Chapter 10, Problem 1RE

To determine

The solution of the system of equations $y=5x-1$ and $y=3x+3$ by graphing.

Answer to Problem 1RE

The solution of the system of equations $y=5x-1$ and $y=3x+3$ is $\underset{\_}{x=2\text{and }y=9}$.

Explanation of Solution

Given:

The system of equations are $y=5x-1$ and $y=3x+3$.

Procedure used:

To solve a system of two equations on the same pair of axes:

1. Graph each equation on the same pair of axes.

2. The solution will be the common point.

Calculation:

Obtain the solution of the system of equations $y=5x-1$ and $y=3x+3$ by graphing as follows.

Assume values for the variable x and obtain the values for the variable y for the equation $y=5x-1$ as shown in the below Table 1.

x	$y=5x-1$	$\left(x,y\right)$
2	9	$\left(2,9\right)$
1	4	$\left(1,4\right)$
0	–1	$\left(0,-1\right)$

Table 1

Similarly, assume values for the variable x and obtain the values for the variable y for the equation $y=3x+3$ as shown in the below Table 2.

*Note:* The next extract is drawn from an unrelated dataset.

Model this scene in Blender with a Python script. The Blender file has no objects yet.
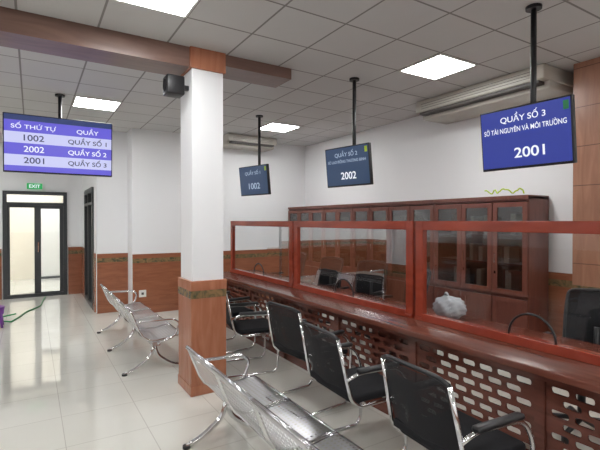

x	$y=3x+3$	$\left(x,y\right)$
2	9	$\left(2,9\right)$
1	6	$\left(1,6\right)$
0	3	$\left(0,3\right)$

Table 2

Graph each equation on the same set of axes by the use of the co-ordinate values from Table 1 and Table 2 as shown in the below figure.

From Figure 1, it is observed that the two graphs intersect at $\left(2,9\right)$.

Thus, the solution of the system of equations is $\underset{\_}{x=2\text{and }y=9}$.

Check whether the solution is correct by substituting the solution $\left(2,9\right)$ in the equation $y=5x-1$ as,

$\begin{array}{l}y=5x-1\\ 9\stackrel{?}{=}5\left(2\right)-1\\ 9\stackrel{?}{=}10-1\\ 9=9\end{array}$

Thus, the solution $\left(2,9\right)$ satisfies the equation $y=5x-1$.

Similarly, substitute the solution $\left(2,9\right)$ in the original equation $y=3x+3$ as,

$\begin{array}{l}y=3x+3\\ 9\stackrel{?}{=}3\left(2\right)+3\\ 9\stackrel{?}{=}6+3\\ 9=9\end{array}$

Thus, the solution $\left(2,9\right)$ satisfies the equation $y=3x+3$.